L’anthologie La poésie des Herbes rouges est en librairie. La maison d’édition présentera à la Grande Bibliothèque, le 26 septembre, dans le cadre du Festival international de la littérature, le spectacle La volière est un oiseau de milliards de têtes avec une vingtaine de personnes sur scène. 

EXTRAITS

Poème inaugural du cofondateur Marcel Hébert

« Les corps d’encre

les épis du marteau

je les laisse dormir sous la loupe

mes lèvres à leur ballon de vie

tombés de l’emmanchure du matin

ils habitent la page

chauds comme du café »

Dernier poème dans l’anthologie, L’herbe pousse et les dieux meurent vite de François Charron

« Le soleil n’a pas encore atteint l’entrée du garage.

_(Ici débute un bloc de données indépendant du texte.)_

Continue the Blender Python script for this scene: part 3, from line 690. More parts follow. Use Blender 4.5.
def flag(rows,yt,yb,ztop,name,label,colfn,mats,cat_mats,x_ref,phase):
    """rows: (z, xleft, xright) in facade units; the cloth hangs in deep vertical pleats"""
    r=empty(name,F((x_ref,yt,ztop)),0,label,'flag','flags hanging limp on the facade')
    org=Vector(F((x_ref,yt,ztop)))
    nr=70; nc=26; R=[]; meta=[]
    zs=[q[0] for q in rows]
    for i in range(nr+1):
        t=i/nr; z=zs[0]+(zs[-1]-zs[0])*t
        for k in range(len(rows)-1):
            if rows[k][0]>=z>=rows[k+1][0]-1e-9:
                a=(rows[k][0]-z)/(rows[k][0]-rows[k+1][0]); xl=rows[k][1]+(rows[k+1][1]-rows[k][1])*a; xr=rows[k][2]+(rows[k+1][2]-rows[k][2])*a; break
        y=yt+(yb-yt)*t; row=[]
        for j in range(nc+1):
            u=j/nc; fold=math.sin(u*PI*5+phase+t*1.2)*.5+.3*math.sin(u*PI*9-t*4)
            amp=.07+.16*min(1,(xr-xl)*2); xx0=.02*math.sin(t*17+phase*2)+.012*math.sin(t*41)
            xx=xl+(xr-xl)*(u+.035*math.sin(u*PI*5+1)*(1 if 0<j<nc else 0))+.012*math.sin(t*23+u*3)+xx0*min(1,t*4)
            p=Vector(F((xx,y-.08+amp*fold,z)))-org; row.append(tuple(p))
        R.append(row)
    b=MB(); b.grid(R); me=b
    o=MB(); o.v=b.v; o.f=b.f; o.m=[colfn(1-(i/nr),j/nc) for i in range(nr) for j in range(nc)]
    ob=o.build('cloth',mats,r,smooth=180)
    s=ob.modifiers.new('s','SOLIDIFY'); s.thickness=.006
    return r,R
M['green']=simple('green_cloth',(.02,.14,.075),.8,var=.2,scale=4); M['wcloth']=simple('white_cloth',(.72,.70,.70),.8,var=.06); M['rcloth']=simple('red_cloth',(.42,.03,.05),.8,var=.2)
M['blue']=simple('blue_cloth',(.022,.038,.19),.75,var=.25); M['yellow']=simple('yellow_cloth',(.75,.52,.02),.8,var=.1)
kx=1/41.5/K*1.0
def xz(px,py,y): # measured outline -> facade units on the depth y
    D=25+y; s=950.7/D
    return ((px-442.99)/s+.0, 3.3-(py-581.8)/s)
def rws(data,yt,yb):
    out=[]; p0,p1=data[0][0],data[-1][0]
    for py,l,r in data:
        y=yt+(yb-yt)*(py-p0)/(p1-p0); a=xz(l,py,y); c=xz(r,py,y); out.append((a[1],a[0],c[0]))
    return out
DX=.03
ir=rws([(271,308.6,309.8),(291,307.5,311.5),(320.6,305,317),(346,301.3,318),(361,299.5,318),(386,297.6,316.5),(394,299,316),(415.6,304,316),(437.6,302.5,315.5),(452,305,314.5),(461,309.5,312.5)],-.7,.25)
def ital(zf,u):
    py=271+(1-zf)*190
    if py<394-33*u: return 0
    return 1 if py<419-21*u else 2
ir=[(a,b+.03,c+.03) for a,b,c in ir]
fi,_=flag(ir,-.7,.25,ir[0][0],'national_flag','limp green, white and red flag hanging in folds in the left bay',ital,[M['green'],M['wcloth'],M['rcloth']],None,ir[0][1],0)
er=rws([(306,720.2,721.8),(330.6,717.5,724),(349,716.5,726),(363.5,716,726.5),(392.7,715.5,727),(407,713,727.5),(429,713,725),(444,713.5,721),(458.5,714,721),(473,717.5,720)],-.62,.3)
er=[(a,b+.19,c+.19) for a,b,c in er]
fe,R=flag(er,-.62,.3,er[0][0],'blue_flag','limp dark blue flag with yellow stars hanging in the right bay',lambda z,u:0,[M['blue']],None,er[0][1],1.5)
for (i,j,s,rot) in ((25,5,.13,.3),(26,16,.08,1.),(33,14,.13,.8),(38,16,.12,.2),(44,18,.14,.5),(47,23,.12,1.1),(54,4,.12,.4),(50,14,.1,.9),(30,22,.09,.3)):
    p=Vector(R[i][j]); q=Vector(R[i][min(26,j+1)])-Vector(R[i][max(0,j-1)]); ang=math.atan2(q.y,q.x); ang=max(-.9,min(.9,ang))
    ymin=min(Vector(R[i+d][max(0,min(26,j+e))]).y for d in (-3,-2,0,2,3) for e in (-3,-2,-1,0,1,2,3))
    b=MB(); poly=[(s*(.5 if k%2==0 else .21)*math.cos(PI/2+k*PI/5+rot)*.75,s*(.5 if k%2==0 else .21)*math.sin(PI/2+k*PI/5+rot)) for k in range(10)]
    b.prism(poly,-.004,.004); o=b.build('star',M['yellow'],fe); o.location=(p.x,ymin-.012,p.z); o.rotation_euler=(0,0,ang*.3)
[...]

L’incinération aura lieu demain.

Cet entêtement du temps à être toujours là. »

Les Herbes rouges

Le regard de trois auteurs

Jean-Simon Desrochers

« Je n’ai publié qu’aux Herbes rouges depuis 2001. Mon premier livre en poésie, c’était un honneur assez intimidant à côté de Roger DesRoches, François Charron et Carole David. Le travail de ces auteurs est remarquable. Il y a un très grand respect du travail aux Herbes rouges. La liberté des auteurs n’est jamais remise en question en tant que contenu, mais constamment en tant que forme. En la personne de François Hébert, j’ai rencontré un éditeur qui ne laissait rien passer, qui travaillait tout au mot. C’est douloureux, mais formidable. Quand j’ai soumis un roman, c’était la même chose, même si le livre est volumineux. C’est un des rares petits éditeurs qui fait dans la littérature générale au Québec. Les Herbes rouges participent à nos élans d’auteur. Ce que j’aime bien, c’est qu’on n’y cherche pas à créer des vedettes littéraires. C’est la littérature qui est mise de l’avant. »

Carole David

« Comme lectrice, j’ai découvert la revue des Herbes rouges à 16 ans, dans laquelle j’ai publié pour la première fois en 1991. Leur conception de la littérature correspond à la mienne, comme leur résistance au conformisme et à la complaisance. Ça demeure toujours une maison d’édition audacieuse, qui s’est réinventée. Je veux y publier jusqu’à tant que je crève. C’est une maison d’édition égalitaire. On y fabrique des écrivains et le traitement est le même pour tout le monde. Ils font un travail de minutie. Si on est accepté aux Herbes rouges, notre univers est accepté. On y mise sur l’originalité et on fait confiance. À l’époque, si je n’avais pas eu les Herbes rouges, je ne sais où j’aurais publié. Comme ils ne sont pas complaisants, il y a toujours un petit tremblement à la remise du manuscrit. Mais j’aime retravailler mes textes. »

Son prochain recueil, Comment nous sommes nés ?, paraîtra le 16 octobre.

Benoit Jutras

« Les Herbes rouges est une maison, une vraie, et une maison est un foyer. Foyer peut autant vouloir dire “lieu de vie” que “lieu de feu”. Je parle de feu, parce que mon rapport à Marcel Hébert (que je n’ai jamais rencontré, mais à qui je dois beaucoup) et à François Hébert s’articule autour de ce qui brûle et de ce qui éclaire. Pour construire un livre, le distiller vers son potentiel le plus grave et le plus vrai, dans le cadre du travail éditorial, aux Herbes, il faut accepter les faits : les faiblesses de l’écriture vous seront exposées. Il faut alors se mobiliser. Il faut apprendre, encore, à écrire. Déchirer le muscle. Préciser le tir. Éclairer la singularité de chaque vers, de chaque phrase, du livre en jeu. Le mot d’ordre est simple : rigueur, ouverture attentive. Et sans mentionner mon affection particulière pour François Hébert, un Jedi de l’humour noir. Sans cet humour, aussi précis que son œil, je n’aurais pas pu travailler comme il a fallu que je le fasse. Vraiment. Voilà. »

Son prochain recueil, Golgotha, paraîtra au mois de novembre.